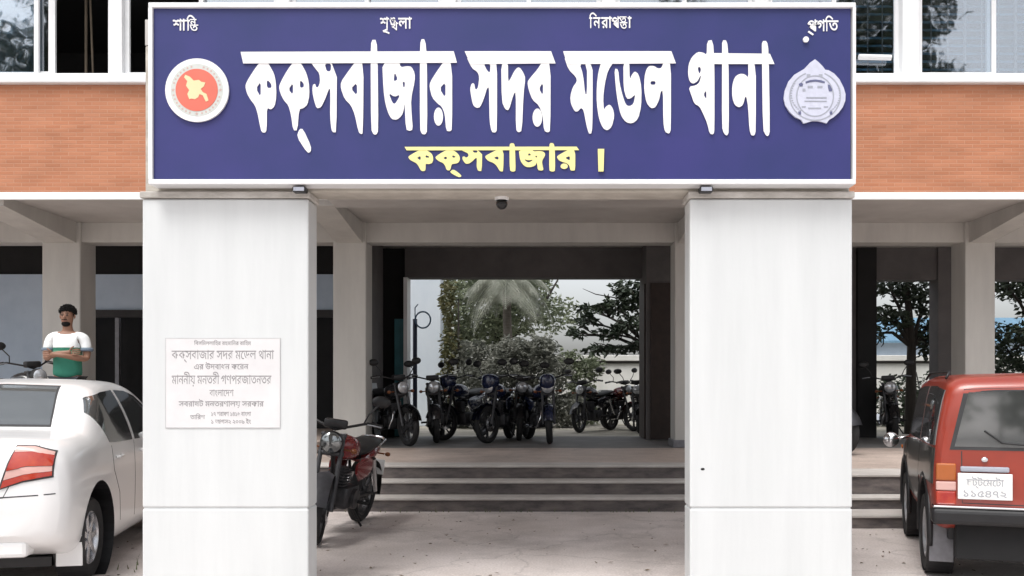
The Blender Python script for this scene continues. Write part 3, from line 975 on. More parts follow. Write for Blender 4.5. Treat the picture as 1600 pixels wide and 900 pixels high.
def arches(o, wells, r, depth, wmax):
    "cuts the wheel arches and lines them in black"
    for y, z in wells:
        for s in (1, -1):
            b = BM(); bmesh.ops.create_cone(b, cap_ends=True, segments=40, radius1=r, radius2=r, depth=depth * 2, matrix=Matrix.Translation(V(s * wmax, y, z)) @ Matrix.Rotation(R(90), 4, 'Y'))
            bmesh.ops.recalc_face_normals(b, faces=b.faces)
            me = bpy.data.meshes.new('cut'); b.to_mesh(me); b.free()
            c = bpy.data.objects.new('cut', me); COL.objects.link(c); c.parent = o.parent
            md = o.modifiers.new('cut', 'BOOLEAN'); md.operation = 'DIFFERENCE'; md.solver = 'EXACT'; md.object = c
            bpy.context.view_layer.update()
            apply_mods(o)
            bpy.data.objects.remove(c); bpy.data.meshes.remove(me)
    for y, z in wells:
        for s in (1, -1):
            b = BM(); lathe(b, [(0.001, depth * .05), (r * .992, depth * .05), (r * .992, depth * .97)], 36, Matrix.Translation(V(s * (wmax - depth), y, z)) @ Matrix.Scale(s, 4, V(1, 0, 0)))
            obj('wheel_arch', fin(b), M_dark, o.parent)

M_carglass = mat('tinted_car_glass', (0.26, 0.275, 0.28), 0.05, 0.85, var=0.1)
M_pearl = mat('white_car_paint', (0.80, 0.80, 0.80), 0.3, coat=0.7, var=0.015)
M_redlens = mat('red_lens', (0.46, 0.055, 0.02), 0.15, col2=(0.32, 0.012, 0.012), vscale=9, coat=0.5)
M_clearlens = mat('clear_pink_lens', (0.66, 0.40, 0.36), 0.15, var=0.1, coat=0.5)
M_amber = mat('amber_lens', (0.42, 0.11, 0.02), 0.15, var=0.15, coat=0.5)
M_plate = mat('white_number_plate', (0.80, 0.80, 0.78), 0.4, var=0.05)
M_seam = mat('panel_gap', (0.05, 0.05, 0.052), 0.8, var=0.2)

# ---- white sedan
th = 11.0
fwd = V(-math.sin(R(th)), math.cos(R(th)), 0); rt = V(math.cos(R(th)), math.sin(R(th)), 0)
corner = V(-3.34, 6.18, 0)
rc = corner - rt * .80
sedan = thing('parked_car', 'white four door sedan seen from behind, parked on the forecourt beside the plaque pillar', 'car', rc, R(th))
def sec(zb, wb, ws, zs, wm, zm, wl, zl, wh, zh, wt, zt, zc):
    return [(0, zb), (wb, zb), (ws, zs), (wm, zm), (wl, zl), (wh, zh), (wt, zt), (0, zc)]
ST = [
    (0.00, sec(.46,.50,.62,.50,.68,.66,.64,.84,.56,.92,.40,.95,.97)),
    (0.05, sec(.40,.60,.74,.46,.78,.66,.75,.90,.66,1.02,.46,1.06,1.08)),
    (0.16, sec(.34,.66,.80,.42,.835,.68,.81,.94,.70,1.08,.50,1.115,1.125)),
    (0.40, sec(.26,.70,.83,.38,.85,.69,.835,.965,.73,1.10,.52,1.13,1.145)),
    (0.66, sec(.22,.70,.84,.36,.852,.70,.84,.98,.735,1.12,.54,1.15,1.165)),
    (0.80, sec(.2,.70,.84,.35,.852,.70,.84,.98,.72,1.17,.55,1.225,1.245)),
    (1.35, sec(.18,.70,.84,.33,.85,.70,.84,.98,.625,1.455,.46,1.50,1.515)),
    (1.75, sec(.18,.70,.84,.33,.85,.70,.84,.97,.61,1.49,.45,1.535,1.55)),
    (2.30, sec(.18,.70,.84,.33,.85,.70,.84,.965,.61,1.475,.45,1.525,1.54)),
    (2.70, sec(.18,.70,.84,.33,.85,.70,.84,.96,.62,1.40,.46,1.45,1.465)),
    (3.25, sec(.18,.70,.84,.33,.85,.68,.83,.945,.72,1.06,.55,1.09,1.11)),
    (3.75, sec(.2,.68,.82,.34,.84,.66,.81,.87,.72,.95,.52,.985,1.0)),
    (4.12, sec(.24,.62,.76,.36,.79,.62,.76,.78,.66,.86,.46,.89,.90)),
    (4.28, sec(.32,.5,.62,.42,.66,.6,.63,.70,.54,.76,.40,.79,.80)),
]
b = body_mesh(ST)
bvh = BVHTree.FromBMesh(b)
body = obj('body', b, M_pearl, sedan)
RW, FW, WR = 0.76, 3.36, 0.315
arches(body, [(RW, WR + .05), (FW, WR + .05)], .39, .24, .86)
auto_smooth(body, 35)
for y in (RW, FW):
    for s in (1, -1):
        wheel(sedan, V(s * .70, y, WR), WR, .19, s, 7, mat('bright_alloy', (0.62, 0.63, 0.66), 0.25, 0.85, var=0.15, vscale=20))
# rear glass
top = [(-.40, 1.475), (0, 1.488), (.40, 1.475)]; bot = [(-.50, 1.185), (0, 1.195), (.50, 1.185)]
obj('rear_window', patch(bvh, top, bot, '-y', .004, 30, 14), M_carglass, sedan, smooth=False)
auto_smooth(sedan.children[-1], 50)
top = [(-.412, 1.485), (0, 1.5), (.412, 1.485)]; bot = [(-.515, 1.172), (0, 1.182), (.515, 1.172)]
o = obj('window_seal', patch(bvh, top, bot, '-y', .002, 30, 14), M_seam, sedan); auto_smooth(o, 50)
top = [(-.50, 1.415), (0, 1.43), (.50, 1.415)]; bot = [(-.62, 1.13), (0, 1.14), (.62, 1.13)]
o = obj('windscreen', patch(bvh, top, bot, 'y', .003, 30, 12), M_carglass, sedan); auto_smooth(o, 50)
for s in (1, -1):
    # one continuous side glazing split by the pillar
    t_ = [(.97, 1.27), (1.14, 1.39), (1.45, 1.43), (1.78, 1.445)]; b_ = [(1.08, 1.03), (1.24, 1.02), (1.5, 1.015), (1.78, 1.01)]
    o = obj('side_window', patch(bvh, t_, b_, 'x', .004, 26, 12, s), M_carglass, sedan); auto_smooth(o, 50)
    t_ = [(1.86, 1.445), (2.2, 1.435), (2.5, 1.385), (2.85, 1.225), (3.05, 1.09)]; b_ = [(1.86, 1.01), (2.2, 1.005), (2.5, 1.0), (2.8, .995), (3.06, 1.0)]
    o = obj('side_window', patch(bvh, t_, b_, 'x', .004, 26, 12, s), M_carglass, sedan); auto_smooth(o, 50)
    obj('door_seam', seam(bvh, [(1.12, 1.0), (1.16, .80), (1.32, .60), (1.36, .36)], 'x', s), M_seam, sedan)
    obj('door_seam', seam(bvh, [(1.82, 1.43), (1.82, .34)], 'x', s), M_seam, sedan)
    obj('door_seam', seam(bvh, [(2.95, .97), (2.88, .34)], 'x', s), M_seam, sedan)
    # tail lamp: one slanting cluster, red above, pale band, red tip below
    def lamp(a, c, m, nm, par, off=.012):
        pb = patch(bvh, [(s * p, q) for p, q in a], [(s * p, q) for p, q in c], '-y', off, 18, 5)
        oo = obj(nm, pb, m, par); auto_smooth(oo, 50); return oo
    E0, E1 = [(.515, 1.065), (.62, 1.060), (.735, 1.02)], [(.43, .788), (.57, .838), (.735, .865)]
    def mid(t): return [(a[0] + (c[0] - a[0]) * t, a[1] + (c[1] - a[1]) * t) for a, c in zip(E0, E1)]
    tl = lamp([(.507, 1.075), (.62, 1.070), (.745, 1.030)], [(.412, .775), (.57, .826), (.745, .853)], M_seam, 'tail_light', sedan, .006)
    lamp(E0, mid(.13), M_clearlens, 'upper_lens', tl)
    lamp(mid(.14), mid(.57), M_redlens, 'brake_lens', tl, .016)
    lamp(mid(.58), mid(.80), M_clearlens, 'reversing_lens', tl)
    lamp(mid(.81), E1, M_redlens, 'reflector_lens', tl)
    b = BM(); box(b, s * .93 - .085, s * .93 + .085, 2.78, 2.86, 1.0, 1.11, .03, 3)
    obj('door_mirror', b, M_pearl, sedan)
    b = BM(); tube(b, [V(s * .852, 1.98, .90), V(s * .875, 2.0, .90), V(s * .875, 2.12, .905), V(s * .852, 2.14, .905)], .012, 8)
    obj('door_handle', b, M_pearl, sedan)
    b = BM(); tube(b, [V(s * .852, 1.20, .90), V(s * .872, 1.22, .90), V(s * .872, 1.34, .905), V(s * .852, 1.36, .905)], .012, 8)
    obj('door_handle', b, M_pearl, sedan)
    b = BM(); box(b, s * .745 - .09, s * .745 + .09, .375, .39, .17, .40, .004)
    obj('mud_flap', b, M_pearl, sedan)
obj('boot_seam', seam(bvh, [(-.64, 1.07), (-.5, .84), (-.44, .72), (0, .71), (.44, .72), (.5, .84), (.64, 1.07)], '-y'), M_seam, sedan)
obj('bumper_seam', seam(bvh, [(-.76, .74), (-.45, .725), (0, .72), (.45, .725), (.76, .74)], '-y', wdt=.008), M_seam, sedan)
b = BM(); box(b, -.2, .2, -.012, .02, .52, .66, .004)
obj('number_plate', b, M_plate, sedan)
b = BM(); box(b, -.58, .58, .035, .2, .30, .42, .03, 2)
obj('lower_valance', b, M_pearl, sedan)
b = BM(); ball(b, V(.30, .075, 1.07), .02, 8, (1.4, .4, .6))
obj('boot_badge', b, M_chrome, sedan)
b = BM(); box(b, -.62, .62, .4, 3.9, .17, .24)
obj('underbody', b, M_dark, sedan)

# ---- red jeep
th = -17.5
fwd = V(-math.sin(R(th)), math.cos(R(th)), 0); rt = V(math.cos(R(th)), math.sin(R(th)), 0)
rc = V(2.90, 6.62, 0) + rt * .72
M_redpaint = mat('faded_red_paint', (0.33, 0.038, 0.018), 0.35, col2=(0.25, 0.032, 0.018), vscale=2.5, coat=0.45)
M_clad = mat('dark_green_cladding', (0.025, 0.031, 0.028), 0.35, col2=(0.016, 0.02, 0.018), vscale=6, coat=0.4)
M_bumper = mat('grey_bumper', (0.30, 0.30, 0.31), 0.45, 0.2, var=0.3, vscale=8)
jeep = thing('parked_jeep', 'faded red boxy jeep seen from behind with a two line white number plate', 'jeep', rc, R(th))
SJ = [
    (0.00, sec(.52,.58,.68,.54,.735,.80,.72,1.05,.61,1.48,.48,1.535,1.55)),
    (0.04, sec(.48,.64,.73,.52,.775,.80,.76,1.06,.655,1.54,.50,1.59,1.605)),
    (0.14, sec(.44,.66,.76,.50,.79,.80,.775,1.06,.67,1.57,.53,1.63,1.645)),
    (0.60, sec(.40,.66,.76,.48,.795,.80,.78,1.06,.68,1.59,.54,1.655,1.67)),
    (1.40, sec(.40,.66,.76,.48,.795,.80,.78,1.05,.68,1.59,.54,1.655,1.67)),
    (1.90, sec(.40,.66,.76,.48,.795,.80,.78,1.05,.68,1.57,.54,1.63,1.645)),
    (2.35, sec(.40,.66,.76,.48,.79,.80,.77,1.04,.69,1.12,.55,1.15,1.165)),
    (2.80, sec(.42,.64,.75,.50,.78,.80,.75,.99,.68,1.05,.52,1.075,1.085)),
    (3.12, sec(.44,.60,.71,.52,.745,.78,.72,.95,.65,1.01,.50,1.03,1.04)),
    (3.22, sec(.50,.52,.62,.56,.68,.76,.65,.90,.58,.95,.45,.97,.98)),
]
b = body_mesh(SJ)
bvh = BVHTree.FromBMesh(b)
body = obj('body', b, M_redpaint, jeep)
jeep.scale = (.95,) * 3
RW, FW, WR = .62, 2.52, .335
arches(body, [(RW, WR + .06), (FW, WR + .06)], .40, .22, .80)
auto_smooth(body, 35)
for y in (RW, FW):
    for s in (1, -1):
        wheel(jeep, V(s * .69, y, WR), WR, .2, s, 6)
        b = BM()
        A = [V(s * .785, y + .43 * math.cos(a), WR + .06 + .43 * math.sin(a)) for a in np.linspace(-.25, PI + .25, 22)]
        tube(b, A, .022, 8)
        obj('arch_flare', b, M_dark, jeep, smooth=True)
top = [(-.53, 1.515), (0, 1.53), (.53, 1.515)]; bot = [(-.63, 1.095), (0, 1.095), (.63, 1.095)]
o = obj('rear_window', patch(bvh, top, bot, '-y', .004, 26, 12), M_carglass, jeep); auto_smooth(o, 50)
top = [(-.56, 1.54), (0, 1.555), (.56, 1.54)]; bot = [(-.665, 1.07), (0, 1.07), (.665, 1.07)]
o = obj('window_seal', patch(bvh, top, bot, '-y', .002, 26, 12), M_seam, jeep); auto_smooth(o, 50)
top = [(-.55, 1.56), (0, 1.57), (.55, 1.56)]; bot = [(-.62, 1.20), (0, 1.21), (.62, 1.20)]
o = obj('windscreen', patch(bvh, top, bot, 'y', .003, 26, 12), M_carglass, jeep); auto_smooth(o, 50)
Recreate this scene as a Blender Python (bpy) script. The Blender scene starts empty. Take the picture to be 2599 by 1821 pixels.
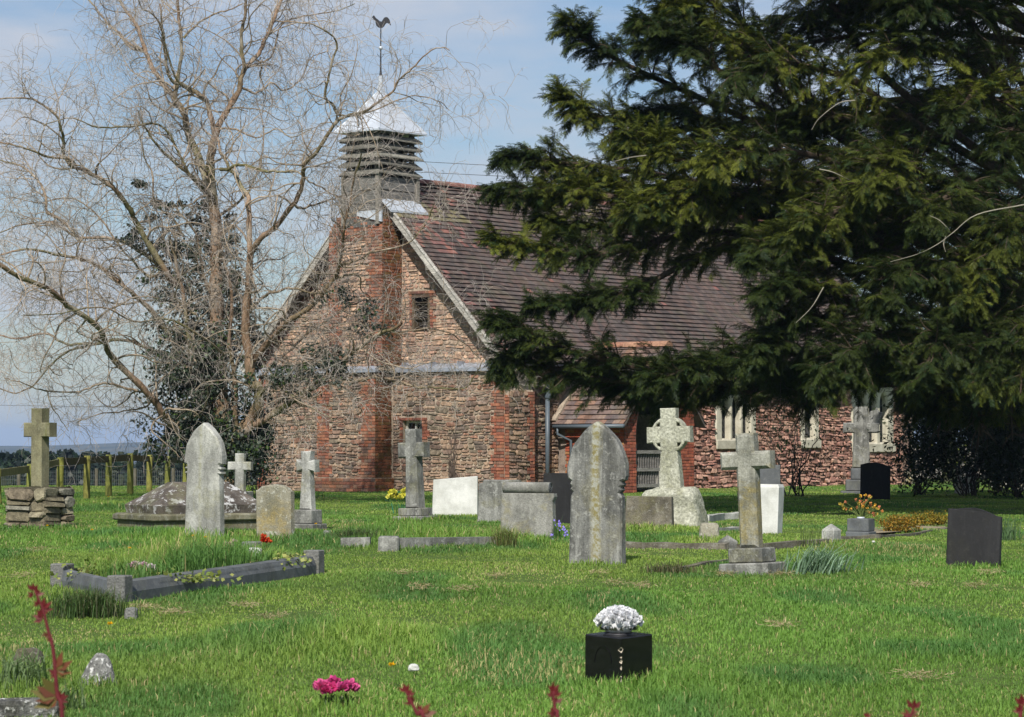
import bpy, bmesh, math
import numpy as np
from mathutils import Vector, Matrix
from mathutils.geometry import tessellate_polygon

# ------------------------------------------------------------ camera, sky, sun
scene = bpy.context.scene
FPX = 7200.0          # focal length in photo pixels (photo 2599 x 1821)
EYE = 1.2
PITCH = math.atan((1122 - 910.5) / FPX)
cam_d = bpy.data.cameras.new('camera')
cam = bpy.data.objects.new('camera', cam_d)
scene.collection.objects.link(cam)
cam.location = (0, 0, EYE)
cam.rotation_euler = (math.radians(90) + PITCH, 0, 0)
cam_d.sensor_width = 36
cam_d.lens = 36 * FPX / 2599
cam_d.clip_start = 0.1
cam_d.clip_end = 30000
cam_d.dof.use_dof = True
cam_d.dof.focus_distance = 40
cam_d.dof.aperture_fstop = 18
scene.camera = cam
scene.render.resolution_x = 1024
scene.render.resolution_y = 717
SUN_EL = 43.0
SUN_AZ = math.atan2(-0.17, -0.985)      # compass (x east, y north) of the horizontal direction TOWARDS the sun
sun_d = bpy.data.lights.new('sun', 'SUN')
sun_d.energy = 5.0
sun_d.angle = math.radians(0.5)
sun_d.color = (1.0, 0.95, 0.86)
sun = bpy.data.objects.new('sun', sun_d)
scene.collection.objects.link(sun)
ce = math.cos(math.radians(SUN_EL))
sdir = Vector((math.sin(SUN_AZ) * ce, math.cos(SUN_AZ) * ce, math.sin(math.radians(SUN_EL))))
sun.rotation_euler = sdir.to_track_quat('Z', 'Y').to_euler()
sun.location = (0, 0, 60)
world = bpy.data.worlds.new('World')
scene.world = world
world.use_nodes = True
wn = world.node_tree
wn.nodes.clear()
w_out = wn.nodes.new('ShaderNodeOutputWorld')
w_bg = wn.nodes.new('ShaderNodeBackground')
w_sky = wn.nodes.new('ShaderNodeTexSky')
w_sky.sky_type = 'NISHITA'
w_sky.sun_disc = False
w_sky.sun_elevation = math.radians(SUN_EL)
w_sky.sun_rotation = SUN_AZ
w_sky.air_density = 1.1
w_sky.dust_density = 0.4
w_sky.ozone_density = 1.5
w_bg.inputs['Strength'].default_value = 0.1
w_tc = wn.nodes.new('ShaderNodeTexCoord')
w_map = wn.nodes.new('ShaderNodeMapping')
w_map.inputs['Scale'].default_value = (2.0, 2.0, 8.0)
w_map.inputs['Rotation'].default_value = (0, 0.10, 0)
w_map.inputs['Location'].default_value = (0.35, 0.2, 0.4)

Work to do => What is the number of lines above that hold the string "picture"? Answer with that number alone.

Task solution => 2